The shrill warnings that a conservative court will legislate no abortion, no gay marriage or no Obamacare from the bench are misleading.  Conservative advocates of judicial restraint focus on who makes the decision, not on what decision is made.  Indeed, conservatives since Reagan and Bork have argued that in the widest degree possible the people are free to govern themselves through “state and local officials”, even making laws that the brotherhood of the bar may believe to be dumb.  Reading her dissent in Janus in sounds that Justice Kagan may now share this view.

In truth, if a majority of the Supreme Court were to reverse Roe v.
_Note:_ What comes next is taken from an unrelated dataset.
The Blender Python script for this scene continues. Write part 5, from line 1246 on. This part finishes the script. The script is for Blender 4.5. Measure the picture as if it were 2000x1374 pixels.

Wade or Obergefell tomorrow, all that would mean is that a new democratic debate would begin and the people again would have the freedom to govern themselves on those issues, setting policy through their legislatures. 

Will Justice Kavanaugh be able to resist the temptation to override legislation that he may personally oppose? The way his nomination was opposed suggests many fear he will not.  Perhaps just as many hope he will not, but rather will enact a libertarian platform on regulatory and economic policy. 

Perhaps now, having just witnessed another savage confirmation fight and sensing liberal fears about a “reactionary” majority on the Supreme Court, left and right can agree on some reforms that would limit the power of the court.  I have previously mentioned one reform suggested by Texas Governor Greg Abbott that 7 of 9 votes of the Justices be required in order to overturn a democratically enacted law.  Another has been a suggestion that Justices have term limits. There are arguments against both, but if the Court were restored to its traditional restrained role, nominations would not matter nearly so much.  Even the debate would help.